(Reuters) -UK homebuilder Taylor Wimpey cut its annual operating profit forecast on Wednesday, citing a 20 million pound ($26.7 million) charge tied to remediation works at a London site, and plunged to a first-half pretax loss.
Its shares were down 7% in early trade.
Affordability pressures have resurfaced in the UK housing market as persistent inflation and delayed interest rate cuts, among broader economic concerns, have offset the modest optimism sparked by government incentives.
“Following robust trading in the first quarter, we experienced softer market conditions during the second quarter”, the company said, citing continued affordability concerns, particularly among first-time buyers.

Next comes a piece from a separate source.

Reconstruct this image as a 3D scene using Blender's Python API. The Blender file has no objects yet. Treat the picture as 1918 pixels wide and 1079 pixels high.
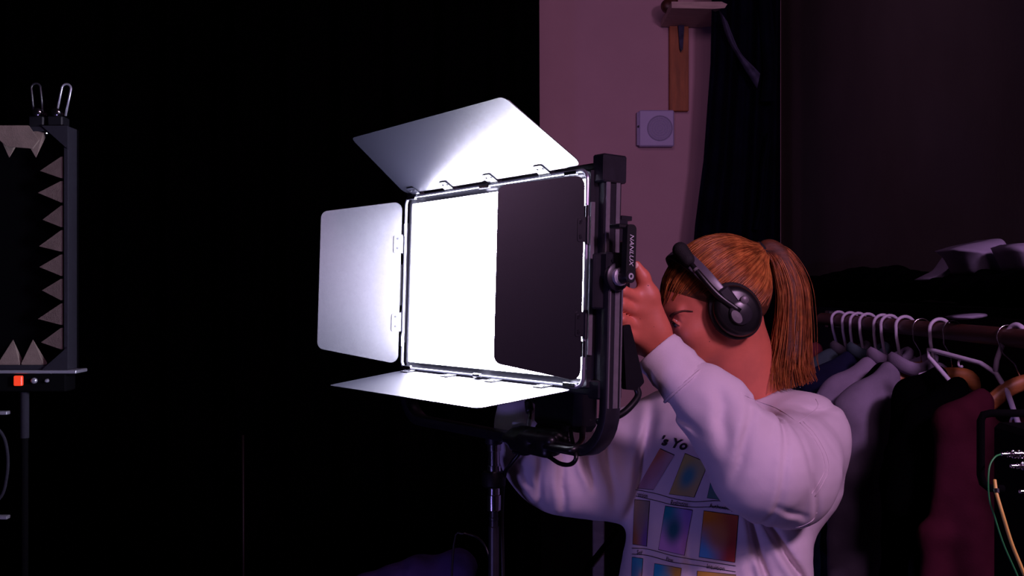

The group now expects annual operating profit of 424 million pounds, compared with 444 million previously.
At its problematic London site it said the original contractor, responsible for defective work, had ceased operations due to financial difficulties. Taylor Wimpey expects to incur additional costs, even as it seeks to recover expenses from the contractor.
A 222.2 million pound cladding fire safety provision and an 18 million pound charge linked to a Competition and Markets Authority (CMA) probe, resulted in a pretax loss of 92.1 million pounds for the six months ended June 29.
The company was among seven developers that agreed to pay a combined 100 million pounds toward affordable housing following the CMA investigation into potential anti-competitive practices.
Excluding the one-off charge, operating profit for the first half of 2025 stood at 181 million pounds, slightly below 182.3 million pounds in the prior year.
However, it reiterated expectations of UK completions in a range of 10,400 to 10,800 for the full year, supported by steadying mortgage rates and strong order book.
Completions involve homes that have been built and the official transfer of ownership to the buyer.
It also expects operating profit margins to improve in the second half of 2025, supported by a higher volume of home completions.